RECORDED DATA:
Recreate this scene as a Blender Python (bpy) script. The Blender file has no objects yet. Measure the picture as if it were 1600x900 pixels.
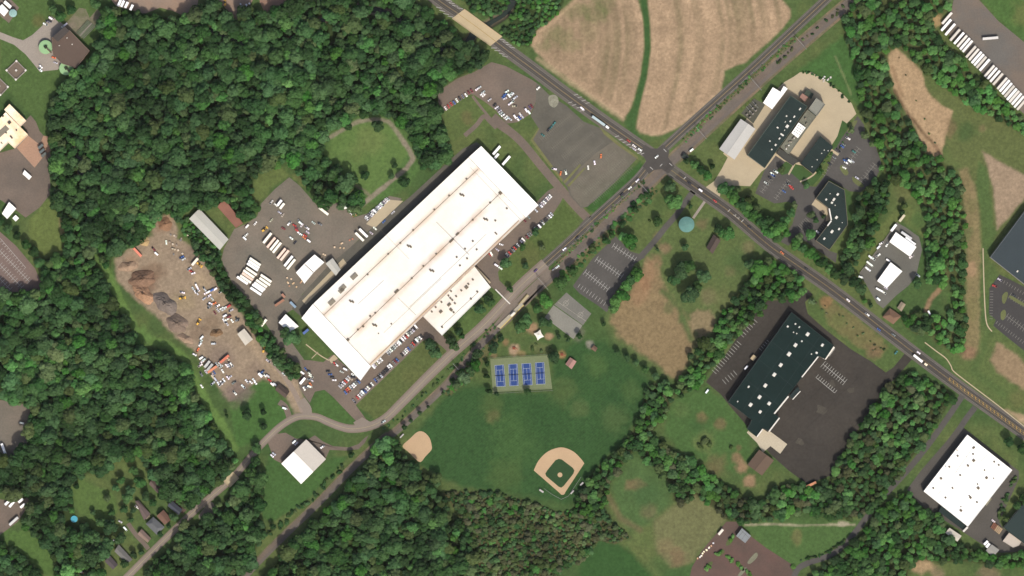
import bpy, bmesh, math, random
import numpy as np
from mathutils import Vector

# ------------------------------------------------------------------ camera, sky, sun, exposure
S = 0.7                      # metres per map unit of the survey plan (plan is 1600 x 900 units)
SC = bpy.context.scene
COL = SC.collection
R = math.radians
SUN_EL, SUN_AZ = R(50), (0.34, -0.94)        # sun stands south-south-east
cam_d = bpy.data.cameras.new('aerial_camera')
CAM_H = 4500.0
cam_d.sensor_fit = 'HORIZONTAL'
cam_d.angle = 2 * math.atan(800 * S / CAM_H)
cam_d.clip_start, cam_d.clip_end = 50, 40000
cam = bpy.data.objects.new('aerial_camera', cam_d)
cam.location = (0, 0, CAM_H)
COL.objects.link(cam)
SC.camera = cam
W = bpy.data.worlds.new('World'); SC.world = W; W.use_nodes = True
wn = W.node_tree.nodes; wl = W.node_tree.links
sky = wn.new('ShaderNodeTexSky'); sky.sky_type = 'NISHITA'; sky.sun_disc = False
sky.sun_elevation = SUN_EL; sky.sun_rotation = math.atan2(SUN_AZ[0], SUN_AZ[1])
sky.air_density = 1.0; sky.dust_density = 4.0; sky.ozone_density = 0.4
bg = wn['Background']; bg.inputs['Strength'].default_value = 0.15
wl.new(sky.outputs[0], bg.inputs[0])
sd = bpy.data.lights.new('sun', 'SUN'); sd.energy = 3.75; sd.angle = R(0.53); sd.color = (1.0, 0.945, 0.85)
sun = bpy.data.objects.new('sun', sd); COL.objects.link(sun)
sdir = Vector((SUN_AZ[0] * math.cos(SUN_EL), SUN_AZ[1] * math.cos(SUN_EL), math.sin(SUN_EL)))
sun.rotation_euler = (-sdir).to_track_quat('-Z', 'Y').to_euler()
sun.location = sdir * 300
SC.view_settings.view_transform = 'Standard'; SC.view_settings.look = 'None'
SC.view_settings.gamma = 1.0; SC.view_settings.use_curve_mapping = False
SC.view_settings.exposure = 0.06
SC.render.engine = 'CYCLES'
SC.cycles.max_bounces = 6
SC.cycles.use_denoising = True

K = 1.62      # reflected brightness of a sunlit level surface relative to its albedo (sets albedo from photographed tone)
rng = random.Random(7)
NR = np.random.RandomState(5)

def lin(c, k=None):
    k = K if k is None else k
    out = []
    for v in c:
        v = v / 255.0
        v = v / 12.92 if v <= 0.04045 else ((v + 0.055) / 1.055) ** 2.4
        out.append(min(v / k, 0.86))
    return tuple(out)

def P(x, y, z=0.0):
    return Vector(((x - 800) * S, (450 - y) * S, z))

# ------------------------------------------------------------------ bookkeeping
BASE = {}
def tag(o, label=None, cat=None, group=None, kind=None):
    if label:
        o['label'] = label
        if kind is None:
            BASE.setdefault(label, []).append(o)
    if cat: o['category'] = cat
    if group: o['group'] = group
    if kind: o['kind'] = kind
    return o

def empty(name, loc, rz=0.0):
    o = bpy.data.objects.new(name, None); COL.objects.link(o)
    o.empty_display_size = 1.0
    o.location = loc; o.rotation_euler = (0, 0, rz)
    return o

class MB:
    def __init__(s): s.v = []; s.f = []; s.m = []
    def face(s, pts, m=0):
        n = len(s.v); s.v += [tuple(p) for p in pts]; s.f.append(list(range(n, n + len(pts)))); s.m.append(m)
    def poly(s, pts, z, m=0):
        pts = [Vector((p[0], p[1], z)) for p in pts]
        a = sum(pts[i].x * pts[(i + 1) % len(pts)].y - pts[(i + 1) % len(pts)].x * pts[i].y for i in range(len(pts)))
        if a < 0: pts = pts[::-1]
        s.face(pts, m)
    def walls(s, pts, z0, z1, m=0):
        a = sum(pts[i][0] * pts[(i + 1) % len(pts)][1] - pts[(i + 1) % len(pts)][0] * pts[i][1] for i in range(len(pts)))
        if a < 0: pts = pts[::-1]
        for i in range(len(pts)):
            p, q = pts[i], pts[(i + 1) % len(pts)]
            s.face([(p[0], p[1], z0), (q[0], q[1], z0), (q[0], q[1], z1), (p[0], p[1], z1)], m)
    def prism(s, pts, z0, z1, m=0, mt=None):
        s.walls(pts, z0, z1, m); s.poly(pts, z1, m if mt is None else mt)
    def box(s, c, size, rz=0.0, m=0, taper=1.0):
        cx, cy, cz = c; x, y, z = size[0] / 2, size[1] / 2, size[2] / 2
        ca, sa = math.cos(rz), math.sin(rz)
        def T(px, py, pz): return (cx + px * ca - py * sa, cy + px * sa + py * ca, cz + pz)
        b = [T(-x, -y, -z), T(x, -y, -z), T(x, y, -z), T(-x, y, -z)]
        t = [T(-x * taper, -y * taper, z), T(x * taper, -y * taper, z), T(x * taper, y * taper, z), T(-x * taper, y * taper, z)]
        s.face(b[::-1], m); s.face(t, m)
        for i in range(4):
            j = (i + 1) % 4; s.face([b[i], b[j], t[j], t[i]], m)
    def cyl(s, c, r0, r1, z0, z1, n=12, m=0, cap=True):
        a = [(c[0] + r0 * math.cos(2 * math.pi * i / n), c[1] + r0 * math.sin(2 * math.pi * i / n), z0) for i in range(n)]
        b = [(c[0] + r1 * math.cos(2 * math.pi * i / n), c[1] + r1 * math.sin(2 * math.pi * i / n), z1) for i in range(n)]
        for i in range(n):
            j = (i + 1) % n; s.face([a[i], a[j], b[j], b[i]], m)
        if cap: s.face(b, m)
    def bar(s, p, q, w, m=0):
        p, q = Vector(p), Vector(q); d = (q - p)
        if d.length < 1e-6: return
        d.normalize(); u = d.cross(Vector((0, 0, 1)))
        if u.length < 1e-3: u = Vector((1, 0, 0))
        u.normalize(); v = u.cross(d); w /= 2
        a = [p + u * w * i + v * w * j for i, j in ((-1, -1), (1, -1), (1, 1), (-1, 1))]
        b = [x + (q - p) for x in a]
        for i in range(4):
            j = (i + 1) % 4; s.face([a[i], a[j], b[j], b[i]], m)
        s.face(a[::-1], m); s.face(b, m)
    def mesh(s, name, mats, origin=None):
        me = bpy.data.meshes.new(name)
        v = s.v
        if origin is not None:
            v = [(x[0] - origin[0], x[1] - origin[1], x[2] - origin[2]) for x in v]
        me.from_pydata(v, [], s.f)
        for m in (mats if isinstance(mats, (list, tuple)) else [mats]): me.materials.append(m)
        me.polygons.foreach_set('material_index', s.m)
        me.update()
        return me
    def build(s, name, mats, parent=None, origin=None):
        if parent is not None and origin is None: origin = parent.location
        o = bpy.data.objects.new(name, s.mesh(name, mats, origin)); COL.objects.link(o)
        if parent is not None: o.parent = parent
        elif origin is not None: o.location = origin
        return o

def put(name, me, parent=None, loc=(0, 0, 0), rz=0.0, scale=None):
    o = bpy.data.objects.new(name, me); COL.objects.link(o)
    o.location = loc; o.rotation_euler = (0, 0, rz)
    if scale is not None: o.scale = scale
    if parent is not None: o.parent = parent
    return o

# ------------------------------------------------------------------ procedural materials
MATS = {}
def surf(name, c, var=0.14, scale=0.05, fine=0.6, fvar=0.10, rough=0.9, tint=None, spec=0.2, k=None, bump=0.0):
    """matte surface: base colour broken up by broad and fine noise, optional second colour in patches"""
    if name in MATS: return MATS[name]
    m = bpy.data.materials.new(name); m.use_nodes = True
    nt = m.node_tree; N, L = nt.nodes, nt.links
    b = N['Principled BSDF']; b.inputs['Roughness'].default_value = rough
    b.inputs['Specular IOR Level'].default_value = spec
    g = N.new('ShaderNodeNewGeometry')
    def noise(sc, det, lo, hi, off):
        t = N.new('ShaderNodeTexNoise'); t.inputs['Scale'].default_value = sc; t.inputs['Detail'].default_value = det
        t.inputs['Roughness'].default_value = 0.65
        a = N.new('ShaderNodeVectorMath'); a.operation = 'ADD'; a.inputs[1].default_value = (off, off * 1.7, 0)
        L.new(g.outputs['Position'], a.inputs[0]); L.new(a.outputs[0], t.inputs['Vector'])
        r = N.new('ShaderNodeMapRange'); r.inputs['From Min'].default_value = 0.3; r.inputs['From Max'].default_value = 0.7
        r.inputs['To Min'].default_value = lo; r.inputs['To Max'].default_value = hi
        L.new(t.outputs['Fac'], r.inputs['Value']); return r.outputs[0]
    n1 = noise(scale, 5, 1 - var, 1 + var, 3.1); n2 = noise(fine, 4, 1 - fvar, 1 + fvar, 11.7)
    mu = N.new('ShaderNodeMath'); mu.operation = 'MULTIPLY'; L.new(n1, mu.inputs[0]); L.new(n2, mu.inputs[1])
    base = N.new('ShaderNodeRGB'); base.outputs[0].default_value = (*lin(c, k), 1)
    src = base.outputs[0]
    if tint is not None:
        n3 = noise(scale * 0.7, 4, -0.3, 1.2, 29.3)
        cl = N.new('ShaderNodeClamp'); L.new(n3, cl.inputs[0])
        mx = N.new('ShaderNodeMix'); mx.data_type = 'RGBA'
        L.new(cl.outputs[0], mx.inputs[0]); L.new(src, mx.inputs[6]); mx.inputs[7].default_value = (*lin(tint, k), 1)
        src = mx.outputs[2]
    vm = N.new('ShaderNodeVectorMath'); vm.operation = 'SCALE'
    L.new(src, vm.inputs[0]); L.new(mu.outputs[0], vm.inputs['Scale']); L.new(vm.outputs[0], b.inputs['Base Color'])
    if bump:
        bp = N.new('ShaderNodeBump'); bp.inputs['Strength'].default_value = bump; bp.inputs['Distance'].default_value = 0.3
        L.new(n2, bp.inputs['Height']); L.new(bp.outputs[0], b.inputs['Normal'])
    MATS[name] = m
    return m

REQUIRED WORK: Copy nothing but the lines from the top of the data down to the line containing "from mathutils import Vector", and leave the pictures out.

OUTPUT FOR THIS TASK:
Recreate this scene as a Blender Python (bpy) script. The Blender file has no objects yet. Measure the picture as if it were 1600x900 pixels.
import bpy, bmesh, math, random
import numpy as np
from mathutils import Vector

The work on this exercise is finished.